ICM – Week 1: How Computation Applies to..

Well, this seems like a big topic at first glance, especially when computational power is ubiquitous nowadays and I am so easily attracted to new stuffs. Two things, however, rang my bell immediately, and they’re in fact part of the driving forces that have brought me to ITP.


AI drumming

(credit: http://www.melbournedjembe.com.au)

Being a drummer in West Africa is not easy. Unlike most modern performing art forms, where a dancer choreographs over the music, the style in West Africa is done somewhat reversely – a dancer improvises on the movements, and a drummer watches carefully and interprets the grooves out of those movements.

As someone who specializes at this kind of drumming – a djembe player, to be more specific – but isn’t equivocally adept at dance movements, I wish there is a sort of intelligence available that can help me unlock the dancers’ secrets.

And this is where computation comes into place. With Artificial Intelligence, we should be able to analyze the correspondence between the visual patterns in classic dance video footage and the underlying musical rhythms performed in those videos, by the most skillful and experienced drummers. Perhaps AI can also do the drumming as well, automatically producing the rhythms upon observation of human movements just like a master drummer.


Performing the Space

(credit: church stage design ideas)

Another interest of mine is to figure out how the 3D spaces we’re in during live performances can be transformed into part of the performing experience.

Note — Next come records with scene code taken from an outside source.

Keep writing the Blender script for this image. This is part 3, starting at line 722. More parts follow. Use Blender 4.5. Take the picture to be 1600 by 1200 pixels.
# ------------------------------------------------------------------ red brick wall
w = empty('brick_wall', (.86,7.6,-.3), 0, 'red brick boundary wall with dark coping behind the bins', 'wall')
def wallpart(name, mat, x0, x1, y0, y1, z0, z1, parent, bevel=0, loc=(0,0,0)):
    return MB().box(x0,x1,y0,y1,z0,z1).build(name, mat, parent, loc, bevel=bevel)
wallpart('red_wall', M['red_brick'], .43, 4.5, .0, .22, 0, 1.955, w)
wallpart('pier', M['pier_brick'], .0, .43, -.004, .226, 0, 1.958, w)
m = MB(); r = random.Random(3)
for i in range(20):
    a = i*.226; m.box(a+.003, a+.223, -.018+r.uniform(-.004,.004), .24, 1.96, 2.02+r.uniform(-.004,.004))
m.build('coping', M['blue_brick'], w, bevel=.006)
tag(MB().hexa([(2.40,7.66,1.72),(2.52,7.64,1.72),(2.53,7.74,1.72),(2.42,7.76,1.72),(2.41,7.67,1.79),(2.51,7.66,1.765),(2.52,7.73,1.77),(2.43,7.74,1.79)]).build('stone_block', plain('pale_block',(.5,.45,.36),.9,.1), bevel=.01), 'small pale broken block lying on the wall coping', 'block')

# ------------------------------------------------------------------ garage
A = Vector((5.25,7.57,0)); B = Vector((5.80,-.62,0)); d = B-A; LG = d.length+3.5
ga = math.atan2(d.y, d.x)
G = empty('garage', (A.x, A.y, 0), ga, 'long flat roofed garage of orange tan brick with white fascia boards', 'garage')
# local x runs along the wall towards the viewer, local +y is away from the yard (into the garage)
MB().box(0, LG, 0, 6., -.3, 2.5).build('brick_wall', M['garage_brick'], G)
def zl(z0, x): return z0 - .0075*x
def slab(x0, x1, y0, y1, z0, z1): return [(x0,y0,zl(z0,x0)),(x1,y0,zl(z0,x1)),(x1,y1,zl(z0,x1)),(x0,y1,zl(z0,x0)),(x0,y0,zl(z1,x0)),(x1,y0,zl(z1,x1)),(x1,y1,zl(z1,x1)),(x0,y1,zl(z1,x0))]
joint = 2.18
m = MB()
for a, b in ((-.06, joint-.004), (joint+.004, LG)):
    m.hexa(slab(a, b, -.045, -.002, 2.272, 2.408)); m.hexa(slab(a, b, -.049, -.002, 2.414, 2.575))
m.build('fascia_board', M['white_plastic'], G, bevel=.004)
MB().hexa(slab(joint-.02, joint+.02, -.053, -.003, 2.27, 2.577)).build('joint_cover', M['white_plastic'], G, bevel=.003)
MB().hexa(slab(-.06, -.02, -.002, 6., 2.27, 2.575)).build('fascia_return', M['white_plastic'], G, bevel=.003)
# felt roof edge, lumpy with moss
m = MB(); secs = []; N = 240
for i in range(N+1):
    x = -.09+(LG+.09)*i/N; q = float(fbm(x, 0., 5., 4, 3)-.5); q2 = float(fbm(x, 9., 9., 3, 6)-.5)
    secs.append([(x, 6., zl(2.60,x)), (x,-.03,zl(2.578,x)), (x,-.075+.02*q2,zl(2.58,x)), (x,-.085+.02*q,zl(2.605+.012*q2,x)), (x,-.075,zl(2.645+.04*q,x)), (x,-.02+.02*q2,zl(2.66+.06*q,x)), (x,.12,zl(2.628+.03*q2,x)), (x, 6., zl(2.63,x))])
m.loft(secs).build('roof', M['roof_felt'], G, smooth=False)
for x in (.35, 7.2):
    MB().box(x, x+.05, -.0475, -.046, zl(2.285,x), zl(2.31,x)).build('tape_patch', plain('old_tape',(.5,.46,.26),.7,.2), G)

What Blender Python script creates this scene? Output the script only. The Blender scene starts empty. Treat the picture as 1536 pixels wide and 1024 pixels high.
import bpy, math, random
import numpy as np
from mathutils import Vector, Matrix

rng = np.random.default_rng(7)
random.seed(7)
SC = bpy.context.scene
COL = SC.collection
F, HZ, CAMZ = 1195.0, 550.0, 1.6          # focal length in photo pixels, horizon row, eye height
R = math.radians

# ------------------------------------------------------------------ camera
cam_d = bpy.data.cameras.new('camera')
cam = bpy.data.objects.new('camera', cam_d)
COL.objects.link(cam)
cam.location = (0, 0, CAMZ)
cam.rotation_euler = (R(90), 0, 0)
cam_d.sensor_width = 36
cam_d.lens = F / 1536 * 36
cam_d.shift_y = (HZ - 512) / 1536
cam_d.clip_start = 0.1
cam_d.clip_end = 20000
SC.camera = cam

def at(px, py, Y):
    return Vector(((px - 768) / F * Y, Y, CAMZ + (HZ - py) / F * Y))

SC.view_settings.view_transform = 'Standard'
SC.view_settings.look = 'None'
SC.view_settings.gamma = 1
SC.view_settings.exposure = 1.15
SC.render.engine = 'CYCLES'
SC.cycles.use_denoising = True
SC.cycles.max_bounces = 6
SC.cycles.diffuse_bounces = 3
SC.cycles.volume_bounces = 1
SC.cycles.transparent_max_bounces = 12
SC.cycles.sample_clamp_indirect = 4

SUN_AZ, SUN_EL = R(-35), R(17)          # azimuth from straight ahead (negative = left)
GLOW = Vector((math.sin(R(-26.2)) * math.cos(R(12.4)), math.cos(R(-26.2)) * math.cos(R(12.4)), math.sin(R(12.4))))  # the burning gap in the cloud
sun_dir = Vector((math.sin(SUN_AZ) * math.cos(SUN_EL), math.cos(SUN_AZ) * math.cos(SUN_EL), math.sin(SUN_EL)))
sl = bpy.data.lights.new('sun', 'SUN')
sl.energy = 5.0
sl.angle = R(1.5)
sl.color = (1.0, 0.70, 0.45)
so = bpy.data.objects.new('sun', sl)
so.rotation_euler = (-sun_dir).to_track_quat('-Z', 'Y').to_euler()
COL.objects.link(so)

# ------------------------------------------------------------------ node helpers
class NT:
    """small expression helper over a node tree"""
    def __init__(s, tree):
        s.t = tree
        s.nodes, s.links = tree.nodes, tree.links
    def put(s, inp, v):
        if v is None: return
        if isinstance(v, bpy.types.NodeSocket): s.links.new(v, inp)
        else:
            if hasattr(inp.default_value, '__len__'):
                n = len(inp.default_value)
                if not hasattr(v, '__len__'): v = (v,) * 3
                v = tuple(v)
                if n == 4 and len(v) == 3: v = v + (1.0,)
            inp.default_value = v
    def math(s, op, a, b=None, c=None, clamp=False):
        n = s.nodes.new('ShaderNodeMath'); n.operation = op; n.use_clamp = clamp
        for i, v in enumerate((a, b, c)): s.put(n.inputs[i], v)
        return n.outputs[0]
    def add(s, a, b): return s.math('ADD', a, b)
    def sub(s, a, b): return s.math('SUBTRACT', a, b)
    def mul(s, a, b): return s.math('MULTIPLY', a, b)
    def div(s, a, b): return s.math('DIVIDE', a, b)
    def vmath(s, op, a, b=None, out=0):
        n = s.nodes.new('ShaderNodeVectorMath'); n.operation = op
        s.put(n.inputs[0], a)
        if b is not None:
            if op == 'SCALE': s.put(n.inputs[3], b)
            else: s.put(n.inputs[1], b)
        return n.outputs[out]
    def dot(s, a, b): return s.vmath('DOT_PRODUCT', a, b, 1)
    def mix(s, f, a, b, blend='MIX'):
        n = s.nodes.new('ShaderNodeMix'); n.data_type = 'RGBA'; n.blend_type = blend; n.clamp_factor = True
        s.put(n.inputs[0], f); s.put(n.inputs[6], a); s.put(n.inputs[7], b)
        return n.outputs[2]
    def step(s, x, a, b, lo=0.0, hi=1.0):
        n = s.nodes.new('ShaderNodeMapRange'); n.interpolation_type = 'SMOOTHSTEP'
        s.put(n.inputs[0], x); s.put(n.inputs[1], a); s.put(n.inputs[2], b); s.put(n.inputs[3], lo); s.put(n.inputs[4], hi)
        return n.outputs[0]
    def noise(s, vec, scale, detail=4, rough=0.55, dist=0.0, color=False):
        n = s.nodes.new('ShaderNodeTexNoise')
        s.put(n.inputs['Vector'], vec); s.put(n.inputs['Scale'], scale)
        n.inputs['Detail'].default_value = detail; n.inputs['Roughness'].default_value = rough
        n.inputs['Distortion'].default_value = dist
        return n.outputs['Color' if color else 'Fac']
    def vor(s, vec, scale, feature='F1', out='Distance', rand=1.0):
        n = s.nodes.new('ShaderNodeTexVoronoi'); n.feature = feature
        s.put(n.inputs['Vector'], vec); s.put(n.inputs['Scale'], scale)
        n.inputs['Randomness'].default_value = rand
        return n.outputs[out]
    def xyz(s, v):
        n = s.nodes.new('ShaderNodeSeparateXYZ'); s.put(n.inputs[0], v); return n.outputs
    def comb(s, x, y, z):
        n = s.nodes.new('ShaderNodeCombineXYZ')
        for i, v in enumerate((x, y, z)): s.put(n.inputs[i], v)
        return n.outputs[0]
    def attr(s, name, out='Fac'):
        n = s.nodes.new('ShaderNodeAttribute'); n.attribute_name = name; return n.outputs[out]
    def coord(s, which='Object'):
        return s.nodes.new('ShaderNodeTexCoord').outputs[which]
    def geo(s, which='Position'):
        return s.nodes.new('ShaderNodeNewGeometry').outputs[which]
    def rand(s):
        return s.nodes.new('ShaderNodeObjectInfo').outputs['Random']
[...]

Up till today, artists still perform primarily on a stage – that is, for a typical 4 pieces band, they play music within a 20′ x 12′ box. Theaters offers bigger stages for artists to sing, dance, and occasionally, interact with the people sitting on the front or aisle seats. But the biggest proportion of that space, the audience’s space, is mostly unused (except for offering a place to seat). Immersive theater offers a full experience, but that space is tailored, somewhat fixed, and takes $$$ to build.

With abundant computational power, the ability to project augmented layers of information onto the actual environment, and with IOT enabling objects around us to know who we are and what we’re doing, it is possible that the untapped space aforementioned can be turned into part of the performance as well. Bearing no physical forms, virtual objects and structures can exist in any part of the performing space. What will a performance taking advantage of this look like? I’m eager to find out.

ICM – Week 1: Self Portrait


The first week’s work for ICM is to code a self portrait with P5.js. Since drawing by calibrating the position of each pixel on the canvas is somewhat painful for me, I decided to look for an alternative way that can take both the advantage of the comfort and ease provided by hand sketches, and the ability to manipulate visual elements dynamically by coding.


(photo credit: kiritani 88)

A couple weeks ago, I saw by an art work created by Hirohiko Araki, which “Jojo-colored” a wall in shinjuku, Tokyo as shown below. (Jojo is the main character of JJBA, JoJo’s Bizarre Adventure).

I was deeply impressed, and it gave me the idea to create lineal figure images by re-organizing duplicated elements. So, if I have a simple element, and I have a image to show me where should I put those elements, I should be able to code a human’s portrait by mapping the elements onto the canvas according to a portrait image! Here’s how I started:


Preparation of Portrait Image

In order to provide an image that is easy for P5 (and me) to interpret the locations of each elements, I need to create something like a black and white version of the portrait image – the black color indicating something should be drawn on this pixel, and the color indicating nothing should be drawn. Here’s how I turned a portrait of me (Thanks Kiki!) into this “duo-color drawing map” using image thresholding.


Draw the Element

To make this a “self” portrait, I looked for something from myself – the abbreviation of my first name, YG – and turned it into a visual element using P5 primitive shapes.


Load the image into P5 and Set Up Units

Now I have the image map and the basic element, I can put them together! With the loadImage() API, I loaded the image into P5, and used loadPixels() to get the pixel array of this image. What’s left is simply to read each pixel to see if it is black and an element should be drawn at the same position on a new canvas, or it is white, meaning nothing needs to be drawn. Another thing is that on the new canvas, a pixel is too small to hold my element. So I need to scale it up a bit by using a “unit” setting, which means instead of squeezing the element into 1 pixel, I’m now drawing it onto a “unit * unit” box, and treat each box as an pixel from the source image.


Final Work and Reflections..

After some final tweaks on the stroke weight and color, this is how my self portrait looks like. I know’s it’s still far from Hirohiko’s Jojo Wall, but given the limited time frame, I’m happy with the result. And most importantly, the creation process is fun! More improvements can be done regarding the choice of element (the choice of Hirohiko is the “Do” character in Japanese, which is sort of triangular and good for making up images), the arrangement of elements (taking advantage of the linear property and orientation of the “Do” character to create image), and of course, the visual design of the entire art work.

I believe AI is also be capable of turning linear images into similar styles. I’ll explore more on this in the upcoming days at ITP.